Kirkus Reviews QR Code
QUEEN SUGAR by Natalie Baszile

QUEEN SUGAR

by Natalie Baszile

Pub Date: Feb. 6th, 2014
ISBN: 978-0-670-02613-5
Publisher: Pamela Dorman/Viking

A debut novel about an African-American woman who struggles to salvage the Louisiana sugar cane farm she inherited from her father.

Recently widowed, Charlotte “Charley” Bordelon feels compelled to take advantage of an odd inheritance from her father, Ernest. Unbeknownst to his family, Ernest had sold off his valuable California real estate holdings to purchase a failing sugar cane spread in his Louisiana birthplace.

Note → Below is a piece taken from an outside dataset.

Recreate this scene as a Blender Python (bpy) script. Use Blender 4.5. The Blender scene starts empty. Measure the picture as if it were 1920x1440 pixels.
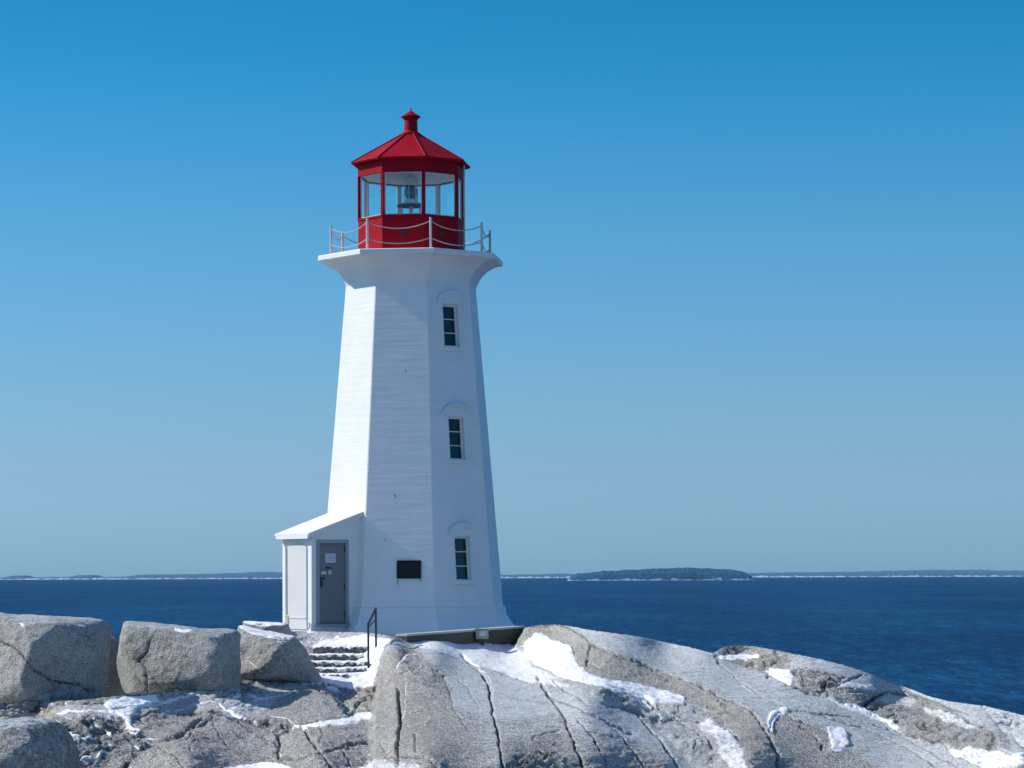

Now, Charley has no choice but to farm the land: Her father’s trust prevents a sale. Going into meticulous and occasionally numbing detail, Baszile describes how Charley manages to find seasoned advisers to educate her on the mysteries of growing cane and how, with very little equipment, scant capital and much sweat over one steamy summer, the farm is gradually reclaimed from utter desuetude. But obstacles mount: Two local white corporate sugar moguls sling racial slurs and veiled threats. (As an African-American and a woman, Charley is a minority of one among the county’s sugar cultivators.) A hurricane sets back months of arduous weeding and planting. A white colleague is proving dangerously attractive, until he makes a racially insensitive remark. But Charley’s main hurdles are closer to home. Her grandmother, Miss Honey, with whom she and daughter Micah are living, can be irascible and stubborn; her favorite aunt, antagonized by Miss Honey, stays away, but Charley’s chief nemesis is her older half brother Ralph Angel, also widowed. Resentful about being cut out of Ernest’s will (presumably since he squandered his father’s money on a drug habit), he has shown up, with his son Blue in tow, to pressure Charley to share her marginally profitable legacy. More detail on past traumas, for example, the profound depression that led Charley to neglect her daughter and the drug addiction that resulted in the death of Ralph Angel’s wife, would have deepened readers’ understanding of these characters’ present behavior. 

Although the pace can be as slow as a humid bayou afternoon, the conflicts eventually ignite, leading to a cathartic close.